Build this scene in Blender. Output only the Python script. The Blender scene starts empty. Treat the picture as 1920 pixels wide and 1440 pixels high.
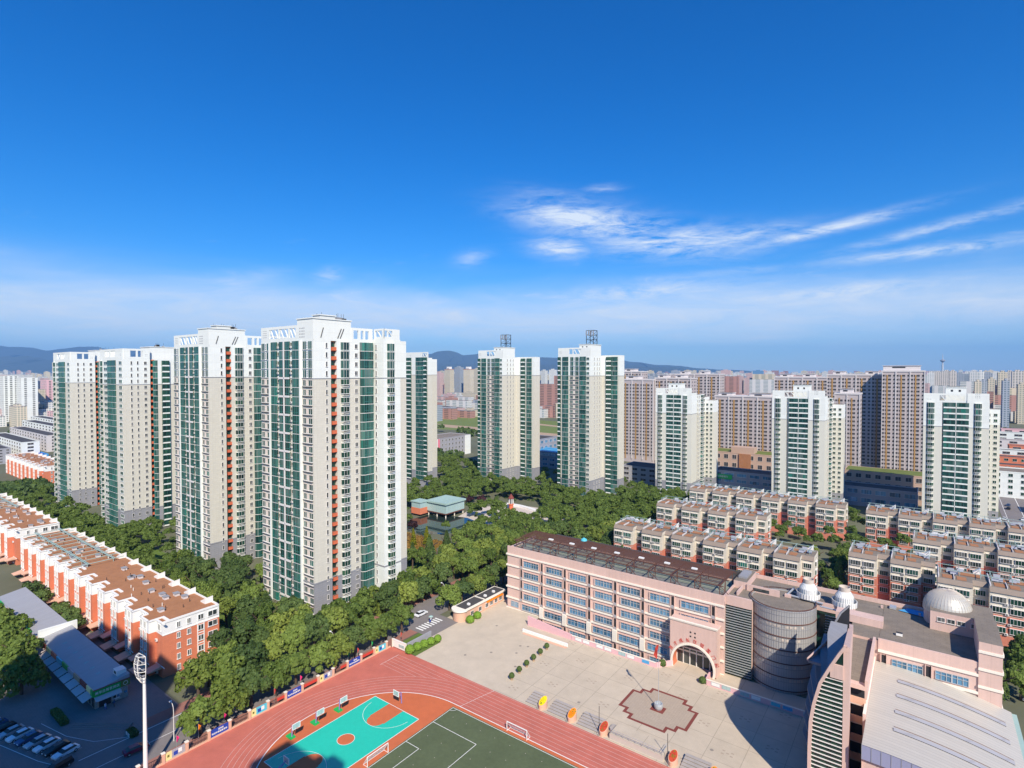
import bpy, math, random
import numpy as np
from mathutils import Vector, Matrix
sc=bpy.context.scene
R=math.radians
# ---------------------------------------------------------------- camera, sky, sun, exposure
TH=R(-36.6)                       # the town's street grid is turned against the view
cu,su=math.cos(TH),math.sin(TH)
def W(U,V,z=0): return (U*cu-V*su, U*su+V*cu, z)
cd=bpy.data.cameras.new('camera'); cam=bpy.data.objects.new('camera',cd); sc.collection.objects.link(cam)
cd.sensor_width=36; cd.lens=36*1040/1920; cd.clip_end=60000; cd.clip_start=.5
cam.location=(0,0,80); cam.rotation_euler=(R(90)-math.atan(23/1040),0,0); sc.camera=cam
SUNV=Vector((.242,-1.132,1)).normalized()
sun_el=math.asin(SUNV.z); sun_az=math.atan2(SUNV.x,SUNV.y)
w=bpy.data.worlds.new('World'); sc.world=w; w.use_nodes=True
nt=w.node_tree; nt.nodes.clear(); N=nt.nodes.new; LK=nt.links.new
def mth(op,a,b=None,c=None,T=None,clamp=False):
    T=T or nt; n=T.nodes.new('ShaderNodeMath'); n.operation=op; n.use_clamp=clamp
    for i,x in enumerate((a,b,c)):
        if x is None: continue
        if isinstance(x,(int,float)): n.inputs[i].default_value=x
        else: T.links.new(x,n.inputs[i])
    return n.outputs[0]
sky=N('ShaderNodeTexSky'); sky.sky_type='NISHITA'; sky.sun_disc=False; sky.sun_elevation=sun_el; sky.sun_rotation=sun_az
sky.air_density=1.0; sky.dust_density=.5; sky.ozone_density=2.5; sky.altitude=100
tc=N('ShaderNodeTexCoord'); sep=N('ShaderNodeSeparateXYZ'); LK(tc.outputs['Generated'],sep.inputs[0])
sx,sy,sz=sep.outputs
hyp=mth('MAXIMUM',mth('SQRT',mth('ADD',mth('MULTIPLY',sx,sx),mth('MULTIPLY',sy,sy))),.001)
az=mth('ARCTAN2',sx,sy); el=mth('ARCTAN2',sz,hyp)
cmb=N('ShaderNodeCombineXYZ'); LK(mth('MULTIPLY',az,3.0),cmb.inputs[0]); LK(mth('MULTIPLY',el,14.0),cmb.inputs[1])
def noise(vec,scale,detail,rough=.6,dist=0.,T=None):
    T=T or nt; n=T.nodes.new('ShaderNodeTexNoise'); n.inputs['Scale'].default_value=scale; n.inputs['Detail'].default_value=detail
    n.inputs['Roughness'].default_value=rough; n.inputs['Distortion'].default_value=dist
    if vec is not None: T.links.new(vec,n.inputs['Vector'])
    return n.outputs[0]
n1=noise(cmb.outputs[0],2.2,8,.68,1.2); n2=noise(cmb.outputs[0],.9,4,.55,.4); n3=noise(cmb.outputs[0],7.,8,.7,.6)
def blob(px,py,rx,ry,rot=0,amp=1.):     # an elongated cirrus patch, in angles
    a0=math.atan((px-960)/1040); e0=math.atan((697-py)/math.hypot(1040,px-960))
    a=mth('SUBTRACT',az,a0); e=mth('SUBTRACT',el,e0); c,s=math.cos(R(rot)),math.sin(R(rot))
    x=mth('ADD',mth('MULTIPLY',a,c/rx),mth('MULTIPLY',e,s/rx)); y=mth('ADD',mth('MULTIPLY',a,-s/ry),mth('MULTIPLY',e,c/ry))
    d=mth('ADD',mth('MULTIPLY',x,x),mth('MULTIPLY',y,y))
    return mth('MULTIPLY',mth('EXPONENT',mth('MULTIPLY',d,-1.)),amp)
bl=[blob(1080,412,.10,.026,-9,1.25),blob(1160,430,.10,.024,-8,1.15),blob(1260,455,.12,.024,-3,1.15),blob(1370,448,.10,.014,4,.8),blob(1048,466,.045,.016,-3,1.1),blob(1540,433,.10,.008,8,1.2),blob(1790,418,.13,.007,9,.75),
    blob(1740,472,.12,.008,1,.8),blob(620,516,.025,.012,20,.45),blob(885,485,.03,.012,10,.45),blob(1130,356,.03,.006,0,.5),blob(1060,375,.08,.012,-10,.4),
    blob(1210,545,.14,.012,3,.55),blob(1600,545,.12,.010,2,.55),blob(480,520,.06,.012,15,.22),blob(1340,515,.12,.008,2,.3)]
tot=bl[0]
for b in bl[1:]: tot=mth('MAXIMUM',tot,b)
tex=mth('SMOOTH_MIN',mth('MULTIPLY',mth('SUBTRACT',mth('ADD',mth('MULTIPLY',n1,.62),mth('MULTIPLY',n3,.38)),.38),5.),1.,.2)
tex=mth('MAXIMUM',tex,0.)
c1=mth('MULTIPLY',tot,tex)
# a soft veil lying low round the whole horizon
ee=mth('DIVIDE',mth('SUBTRACT',mth('ADD',el,mth('MULTIPLY',mth('SUBTRACT',n2,.5),.09)),.094),.046)
band=mth('EXPONENT',mth('MULTIPLY',mth('MULTIPLY',ee,ee),-1.))
band=mth('MULTIPLY',band,mth('ADD',.34,mth('MULTIPLY',n1,.9)))
thin=mth('MULTIPLY',mth('MAXIMUM',mth('SUBTRACT',n1,.60),0.),mth('MAXIMUM',mth('SUBTRACT',1.,mth('MULTIPLY',mth('ABSOLUTE',mth('SUBTRACT',el,.16)),11.)),0.))
cloud=mth('MINIMUM',mth('ADD',mth('MULTIPLY',mth('EXPONENT',mth('MULTIPLY',mth('MAXIMUM',el,0.),-15.)),.46),mth('ADD',mth('ADD',mth('MULTIPLY',c1,.92),mth('MULTIPLY',band,.86)),mth('MULTIPLY',thin,1.6))),.93)
SKY_STR=.118
# the clear polarised blue of the day: less red in the sky light, least of all overhead
hs=N('ShaderNodeVectorMath'); hs.operation='MULTIPLY'; tn=N('ShaderNodeCombineXYZ'); LK(sky.outputs[0],hs.inputs[0]); LK(tn.outputs[0],hs.inputs[1])
LK(mth('MULTIPLY',mth('EXPONENT',mth('MULTIPLY',mth('MAXIMUM',el,0.),-8.)),.40),tn.inputs[0]); LK(mth('ADD',.47,mth('MULTIPLY',mth('EXPONENT',mth('MULTIPLY',mth('MAXIMUM',el,0.),-5.)),.25)),tn.inputs[1]); tn.inputs[2].default_value=1.06
mx=N('ShaderNodeMixRGB'); LK(cloud,mx.inputs[0]); LK(hs.outputs[0],mx.inputs[1]); mx.inputs[2].default_value=(5.6,6.2,6.9,1)
bg=N('ShaderNodeBackground'); LK(mx.outputs[0],bg.inputs[0]); bg.inputs[1].default_value=SKY_STR
wo=N('ShaderNodeOutputWorld'); LK(bg.outputs[0],wo.inputs[0])
sl=bpy.data.lights.new('sun','SUN'); sl.energy=5.0; sl.angle=R(.5); sl.color=(1,.90,.75)
so=bpy.data.objects.new('sun',sl); sc.collection.objects.link(so); so.rotation_euler=SUNV.to_track_quat('Z','Y').to_euler()
sc.view_settings.view_transform='Standard'; sc.view_settings.look='None'; sc.view_settings.exposure=.36; sc.view_settings.gamma=1; sc.view_settings.use_curve_mapping=False
sc.cycles.max_bounces=6; sc.cycles.diffuse_bounces=3; sc.cycles.glossy_bounces=3; sc.cycles.transparent_max_bounces=6; sc.cycles.volume_bounces=0
rnd=random.Random(7)
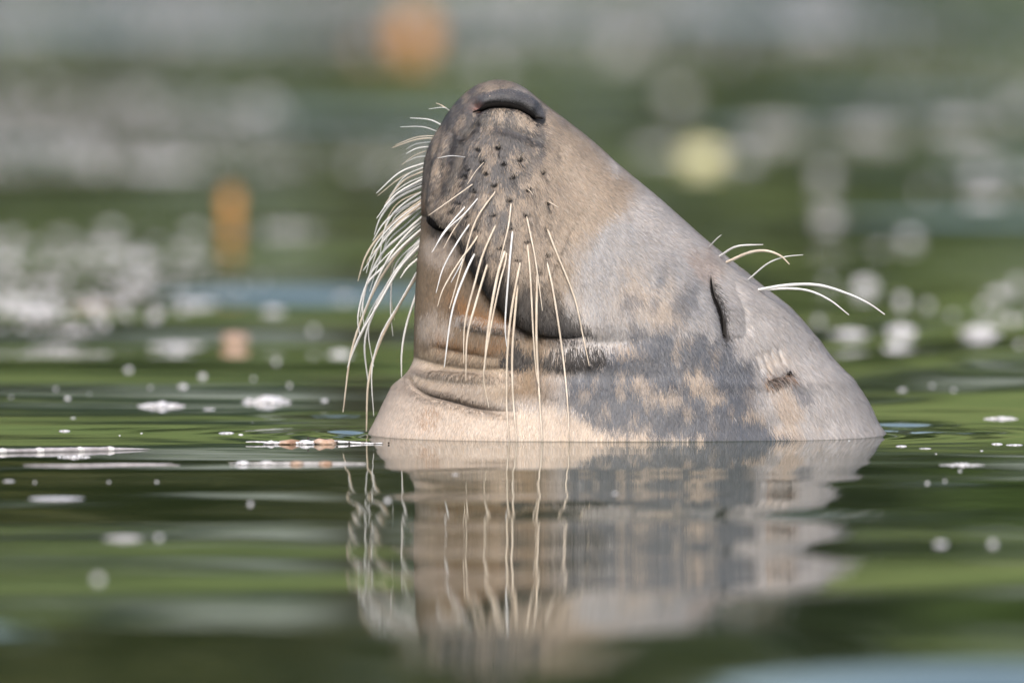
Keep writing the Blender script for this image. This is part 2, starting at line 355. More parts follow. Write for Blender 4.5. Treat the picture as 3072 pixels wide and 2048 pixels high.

**Work required:** Nothing in the entries above should change when they are printed again, except that the pictures are dropped.

**Output for this exercise:**
Build this scene in Blender. Output only the Python script. The Blender scene starts empty. Treat the picture as 1920 pixels wide and 1440 pixels high.
import bpy, math, random
import numpy as np
from mathutils import Vector, Matrix
sc=bpy.context.scene
R=math.radians
# ---------------------------------------------------------------- camera, sky, sun, exposure
TH=R(-36.6)                       # the town's street grid is turned against the view
cu,su=math.cos(TH),math.sin(TH)
def W(U,V,z=0): return (U*cu-V*su, U*su+V*cu, z)
cd=bpy.data.cameras.new('camera'); cam=bpy.data.objects.new('camera',cd); sc.collection.objects.link(cam)
cd.sensor_width=36; cd.lens=36*1040/1920; cd.clip_end=60000; cd.clip_start=.5
cam.location=(0,0,80); cam.rotation_euler=(R(90)-math.atan(23/1040),0,0); sc.camera=cam
SUNV=Vector((.242,-1.132,1)).normalized()
sun_el=math.asin(SUNV.z); sun_az=math.atan2(SUNV.x,SUNV.y)
w=bpy.data.worlds.new('World'); sc.world=w; w.use_nodes=True
nt=w.node_tree; nt.nodes.clear(); N=nt.nodes.new; LK=nt.links.new
def mth(op,a,b=None,c=None,T=None,clamp=False):
    T=T or nt; n=T.nodes.new('ShaderNodeMath'); n.operation=op; n.use_clamp=clamp
    for i,x in enumerate((a,b,c)):
        if x is None: continue
        if isinstance(x,(int,float)): n.inputs[i].default_value=x
        else: T.links.new(x,n.inputs[i])
    return n.outputs[0]
sky=N('ShaderNodeTexSky'); sky.sky_type='NISHITA'; sky.sun_disc=False; sky.sun_elevation=sun_el; sky.sun_rotation=sun_az
sky.air_density=1.0; sky.dust_density=.5; sky.ozone_density=2.5; sky.altitude=100
tc=N('ShaderNodeTexCoord'); sep=N('ShaderNodeSeparateXYZ'); LK(tc.outputs['Generated'],sep.inputs[0])
sx,sy,sz=sep.outputs
hyp=mth('MAXIMUM',mth('SQRT',mth('ADD',mth('MULTIPLY',sx,sx),mth('MULTIPLY',sy,sy))),.001)
az=mth('ARCTAN2',sx,sy); el=mth('ARCTAN2',sz,hyp)
cmb=N('ShaderNodeCombineXYZ'); LK(mth('MULTIPLY',az,3.0),cmb.inputs[0]); LK(mth('MULTIPLY',el,14.0),cmb.inputs[1])
def noise(vec,scale,detail,rough=.6,dist=0.,T=None):
    T=T or nt; n=T.nodes.new('ShaderNodeTexNoise'); n.inputs['Scale'].default_value=scale; n.inputs['Detail'].default_value=detail
    n.inputs['Roughness'].default_value=rough; n.inputs['Distortion'].default_value=dist
    if vec is not None: T.links.new(vec,n.inputs['Vector'])
    return n.outputs[0]
n1=noise(cmb.outputs[0],2.2,8,.68,1.2); n2=noise(cmb.outputs[0],.9,4,.55,.4); n3=noise(cmb.outputs[0],7.,8,.7,.6)
def blob(px,py,rx,ry,rot=0,amp=1.):     # an elongated cirrus patch, in angles
    a0=math.atan((px-960)/1040); e0=math.atan((697-py)/math.hypot(1040,px-960))
    a=mth('SUBTRACT',az,a0); e=mth('SUBTRACT',el,e0); c,s=math.cos(R(rot)),math.sin(R(rot))
    x=mth('ADD',mth('MULTIPLY',a,c/rx),mth('MULTIPLY',e,s/rx)); y=mth('ADD',mth('MULTIPLY',a,-s/ry),mth('MULTIPLY',e,c/ry))
    d=mth('ADD',mth('MULTIPLY',x,x),mth('MULTIPLY',y,y))
    return mth('MULTIPLY',mth('EXPONENT',mth('MULTIPLY',d,-1.)),amp)
bl=[blob(1080,412,.10,.026,-9,1.25),blob(1160,430,.10,.024,-8,1.15),blob(1260,455,.12,.024,-3,1.15),blob(1370,448,.10,.014,4,.8),blob(1048,466,.045,.016,-3,1.1),blob(1540,433,.10,.008,8,1.2),blob(1790,418,.13,.007,9,.75),
    blob(1740,472,.12,.008,1,.8),blob(620,516,.025,.012,20,.45),blob(885,485,.03,.012,10,.45),blob(1130,356,.03,.006,0,.5),blob(1060,375,.08,.012,-10,.4),
    blob(1210,545,.14,.012,3,.55),blob(1600,545,.12,.010,2,.55),blob(480,520,.06,.012,15,.22),blob(1340,515,.12,.008,2,.3)]
tot=bl[0]
for b in bl[1:]: tot=mth('MAXIMUM',tot,b)
tex=mth('SMOOTH_MIN',mth('MULTIPLY',mth('SUBTRACT',mth('ADD',mth('MULTIPLY',n1,.62),mth('MULTIPLY',n3,.38)),.38),5.),1.,.2)
tex=mth('MAXIMUM',tex,0.)
c1=mth('MULTIPLY',tot,tex)
# a soft veil lying low round the whole horizon
ee=mth('DIVIDE',mth('SUBTRACT',mth('ADD',el,mth('MULTIPLY',mth('SUBTRACT',n2,.5),.09)),.094),.046)
band=mth('EXPONENT',mth('MULTIPLY',mth('MULTIPLY',ee,ee),-1.))
band=mth('MULTIPLY',band,mth('ADD',.34,mth('MULTIPLY',n1,.9)))
thin=mth('MULTIPLY',mth('MAXIMUM',mth('SUBTRACT',n1,.60),0.),mth('MAXIMUM',mth('SUBTRACT',1.,mth('MULTIPLY',mth('ABSOLUTE',mth('SUBTRACT',el,.16)),11.)),0.))
cloud=mth('MINIMUM',mth('ADD',mth('MULTIPLY',mth('EXPONENT',mth('MULTIPLY',mth('MAXIMUM',el,0.),-15.)),.46),mth('ADD',mth('ADD',mth('MULTIPLY',c1,.92),mth('MULTIPLY',band,.86)),mth('MULTIPLY',thin,1.6))),.93)
SKY_STR=.118
# the clear polarised blue of the day: less red in the sky light, least of all overhead
hs=N('ShaderNodeVectorMath'); hs.operation='MULTIPLY'; tn=N('ShaderNodeCombineXYZ'); LK(sky.outputs[0],hs.inputs[0]); LK(tn.outputs[0],hs.inputs[1])
LK(mth('MULTIPLY',mth('EXPONENT',mth('MULTIPLY',mth('MAXIMUM',el,0.),-8.)),.40),tn.inputs[0]); LK(mth('ADD',.47,mth('MULTIPLY',mth('EXPONENT',mth('MULTIPLY',mth('MAXIMUM',el,0.),-5.)),.25)),tn.inputs[1]); tn.inputs[2].default_value=1.06
mx=N('ShaderNodeMixRGB'); LK(cloud,mx.inputs[0]); LK(hs.outputs[0],mx.inputs[1]); mx.inputs[2].default_value=(5.6,6.2,6.9,1)
bg=N('ShaderNodeBackground'); LK(mx.outputs[0],bg.inputs[0]); bg.inputs[1].default_value=SKY_STR
wo=N('ShaderNodeOutputWorld'); LK(bg.outputs[0],wo.inputs[0])
sl=bpy.data.lights.new('sun','SUN'); sl.energy=5.0; sl.angle=R(.5); sl.color=(1,.90,.75)
so=bpy.data.objects.new('sun',sl); sc.collection.objects.link(so); so.rotation_euler=SUNV.to_track_quat('Z','Y').to_euler()
sc.view_settings.view_transform='Standard'; sc.view_settings.look='None'; sc.view_settings.exposure=.36; sc.view_settings.gamma=1; sc.view_settings.use_curve_mapping=False
sc.cycles.max_bounces=6; sc.cycles.diffuse_bounces=3; sc.cycles.glossy_bounces=3; sc.cycles.transparent_max_bounces=6; sc.cycles.volume_bounces=0
rnd=random.Random(7)
Keep writing the Blender script for this image. This is part 2, starting at line 355. More parts follow. Write for Blender 4.5. Treat the picture as 3072 pixels wide and 2048 pixels high.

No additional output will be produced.